Scene script records
--- Begin ---

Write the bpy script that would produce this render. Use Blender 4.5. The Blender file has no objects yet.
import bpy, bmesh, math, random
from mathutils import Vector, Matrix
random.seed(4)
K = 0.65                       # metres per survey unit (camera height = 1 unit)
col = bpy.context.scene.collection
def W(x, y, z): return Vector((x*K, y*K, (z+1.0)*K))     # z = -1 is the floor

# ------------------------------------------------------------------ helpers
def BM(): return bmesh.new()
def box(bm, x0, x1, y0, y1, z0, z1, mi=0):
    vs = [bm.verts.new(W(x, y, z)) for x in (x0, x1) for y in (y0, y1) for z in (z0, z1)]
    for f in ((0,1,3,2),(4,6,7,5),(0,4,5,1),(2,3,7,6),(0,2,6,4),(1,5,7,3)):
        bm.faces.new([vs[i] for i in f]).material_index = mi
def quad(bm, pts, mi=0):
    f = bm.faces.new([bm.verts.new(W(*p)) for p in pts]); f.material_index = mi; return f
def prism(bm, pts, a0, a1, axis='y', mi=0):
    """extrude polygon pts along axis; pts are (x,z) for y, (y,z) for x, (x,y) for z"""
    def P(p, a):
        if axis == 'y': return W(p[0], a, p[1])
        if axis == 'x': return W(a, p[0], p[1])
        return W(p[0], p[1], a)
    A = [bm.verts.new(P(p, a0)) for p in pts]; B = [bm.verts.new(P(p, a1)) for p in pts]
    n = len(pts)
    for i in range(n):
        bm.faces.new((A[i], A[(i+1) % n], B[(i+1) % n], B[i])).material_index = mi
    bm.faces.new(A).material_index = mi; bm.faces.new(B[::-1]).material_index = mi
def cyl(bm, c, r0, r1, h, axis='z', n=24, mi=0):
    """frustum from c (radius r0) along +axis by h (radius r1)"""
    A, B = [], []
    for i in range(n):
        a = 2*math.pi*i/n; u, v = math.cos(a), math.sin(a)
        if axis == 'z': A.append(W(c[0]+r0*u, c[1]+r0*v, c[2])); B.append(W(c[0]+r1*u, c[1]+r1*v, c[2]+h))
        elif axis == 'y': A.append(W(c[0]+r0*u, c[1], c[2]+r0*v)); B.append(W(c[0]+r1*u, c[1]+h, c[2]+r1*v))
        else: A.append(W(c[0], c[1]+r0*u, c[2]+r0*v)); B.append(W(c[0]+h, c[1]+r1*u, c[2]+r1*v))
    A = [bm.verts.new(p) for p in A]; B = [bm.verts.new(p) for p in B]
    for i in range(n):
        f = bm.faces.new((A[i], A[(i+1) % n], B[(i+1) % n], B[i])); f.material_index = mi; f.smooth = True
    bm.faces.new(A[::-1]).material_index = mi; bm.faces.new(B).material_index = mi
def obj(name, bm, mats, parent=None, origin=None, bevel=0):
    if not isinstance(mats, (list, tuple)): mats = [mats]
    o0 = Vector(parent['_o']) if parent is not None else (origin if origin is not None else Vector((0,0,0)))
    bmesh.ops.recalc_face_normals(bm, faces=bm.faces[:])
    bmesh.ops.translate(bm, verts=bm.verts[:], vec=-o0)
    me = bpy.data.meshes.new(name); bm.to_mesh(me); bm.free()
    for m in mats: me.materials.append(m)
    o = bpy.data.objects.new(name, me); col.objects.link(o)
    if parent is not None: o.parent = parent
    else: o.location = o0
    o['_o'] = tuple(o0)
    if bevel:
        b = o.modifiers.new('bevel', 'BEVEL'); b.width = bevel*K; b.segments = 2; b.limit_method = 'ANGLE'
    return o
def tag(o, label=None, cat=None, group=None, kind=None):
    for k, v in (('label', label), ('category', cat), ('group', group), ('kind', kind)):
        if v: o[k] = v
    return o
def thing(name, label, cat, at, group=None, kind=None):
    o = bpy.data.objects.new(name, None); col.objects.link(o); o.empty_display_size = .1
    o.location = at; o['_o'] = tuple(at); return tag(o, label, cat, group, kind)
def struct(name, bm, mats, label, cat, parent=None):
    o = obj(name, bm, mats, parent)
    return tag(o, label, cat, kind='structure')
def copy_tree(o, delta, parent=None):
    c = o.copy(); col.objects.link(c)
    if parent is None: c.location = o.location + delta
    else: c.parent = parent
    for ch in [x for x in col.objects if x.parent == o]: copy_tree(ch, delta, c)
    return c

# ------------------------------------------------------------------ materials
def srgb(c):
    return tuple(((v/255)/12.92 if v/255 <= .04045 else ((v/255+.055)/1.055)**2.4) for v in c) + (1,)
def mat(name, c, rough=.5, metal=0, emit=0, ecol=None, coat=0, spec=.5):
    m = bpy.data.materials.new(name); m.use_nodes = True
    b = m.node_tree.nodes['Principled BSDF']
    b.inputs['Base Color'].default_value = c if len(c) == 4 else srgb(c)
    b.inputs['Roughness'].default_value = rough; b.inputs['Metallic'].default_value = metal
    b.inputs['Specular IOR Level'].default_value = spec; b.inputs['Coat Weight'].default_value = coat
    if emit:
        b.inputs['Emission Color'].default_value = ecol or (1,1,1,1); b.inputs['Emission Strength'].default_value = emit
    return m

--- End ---
--- Begin ---

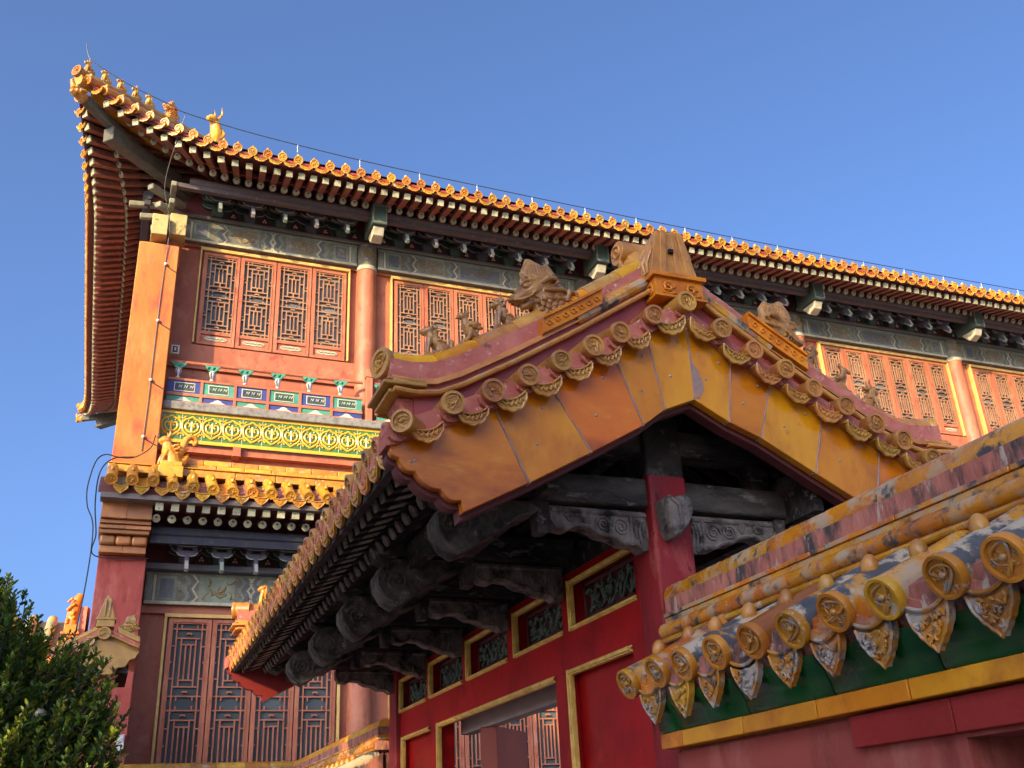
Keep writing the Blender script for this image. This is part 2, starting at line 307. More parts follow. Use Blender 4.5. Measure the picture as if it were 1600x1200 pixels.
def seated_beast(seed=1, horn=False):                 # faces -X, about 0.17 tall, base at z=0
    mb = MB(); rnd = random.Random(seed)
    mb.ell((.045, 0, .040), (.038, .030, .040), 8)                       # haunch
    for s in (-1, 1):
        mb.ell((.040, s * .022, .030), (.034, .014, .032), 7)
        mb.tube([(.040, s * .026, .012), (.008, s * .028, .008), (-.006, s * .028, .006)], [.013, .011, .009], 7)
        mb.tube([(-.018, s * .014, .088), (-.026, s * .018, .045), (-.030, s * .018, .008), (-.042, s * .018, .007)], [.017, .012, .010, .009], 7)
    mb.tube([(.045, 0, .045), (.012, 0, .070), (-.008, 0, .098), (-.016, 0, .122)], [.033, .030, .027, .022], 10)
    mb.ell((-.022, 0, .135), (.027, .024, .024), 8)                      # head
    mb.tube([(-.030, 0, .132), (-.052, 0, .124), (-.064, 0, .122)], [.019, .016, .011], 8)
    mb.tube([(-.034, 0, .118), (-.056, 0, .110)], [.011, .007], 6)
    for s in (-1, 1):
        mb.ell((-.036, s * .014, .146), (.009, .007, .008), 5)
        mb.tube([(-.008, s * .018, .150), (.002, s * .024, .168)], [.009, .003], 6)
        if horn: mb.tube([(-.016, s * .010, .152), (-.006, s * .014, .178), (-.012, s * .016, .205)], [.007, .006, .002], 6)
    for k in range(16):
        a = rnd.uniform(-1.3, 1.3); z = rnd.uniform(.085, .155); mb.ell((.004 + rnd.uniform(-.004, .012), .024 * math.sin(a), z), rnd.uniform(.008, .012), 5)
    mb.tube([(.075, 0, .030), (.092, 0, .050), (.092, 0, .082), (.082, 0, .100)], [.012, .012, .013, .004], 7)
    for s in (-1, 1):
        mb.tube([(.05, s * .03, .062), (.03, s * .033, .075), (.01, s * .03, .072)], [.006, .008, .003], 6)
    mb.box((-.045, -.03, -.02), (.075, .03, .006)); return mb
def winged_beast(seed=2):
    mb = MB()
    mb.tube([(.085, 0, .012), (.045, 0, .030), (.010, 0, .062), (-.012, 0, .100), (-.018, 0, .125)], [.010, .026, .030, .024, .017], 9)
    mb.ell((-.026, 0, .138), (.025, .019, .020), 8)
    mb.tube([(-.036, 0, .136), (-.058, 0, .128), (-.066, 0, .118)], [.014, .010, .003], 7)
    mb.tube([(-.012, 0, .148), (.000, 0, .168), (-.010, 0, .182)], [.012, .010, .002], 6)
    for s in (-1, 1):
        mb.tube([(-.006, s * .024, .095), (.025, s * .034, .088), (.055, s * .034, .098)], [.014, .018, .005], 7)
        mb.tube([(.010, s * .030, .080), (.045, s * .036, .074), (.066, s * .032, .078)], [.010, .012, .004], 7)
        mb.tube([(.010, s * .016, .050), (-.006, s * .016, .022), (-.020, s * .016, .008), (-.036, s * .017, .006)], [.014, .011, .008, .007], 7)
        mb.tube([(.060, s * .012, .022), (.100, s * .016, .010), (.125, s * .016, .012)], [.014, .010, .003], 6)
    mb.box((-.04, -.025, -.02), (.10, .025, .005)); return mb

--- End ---

## What you are asked to do
Print exactly the run of lines that starts at the line with "Write the bpy" and ends at the line with "def W(x, y, z): return". Leave out every other line.

## Answer to this exercise
Write the bpy script that would produce this render. Use Blender 4.5. The Blender file has no objects yet.
import bpy, bmesh, math, random
from mathutils import Vector, Matrix
random.seed(4)
K = 0.65                       # metres per survey unit (camera height = 1 unit)
col = bpy.context.scene.collection
def W(x, y, z): return Vector((x*K, y*K, (z+1.0)*K))     # z = -1 is the floor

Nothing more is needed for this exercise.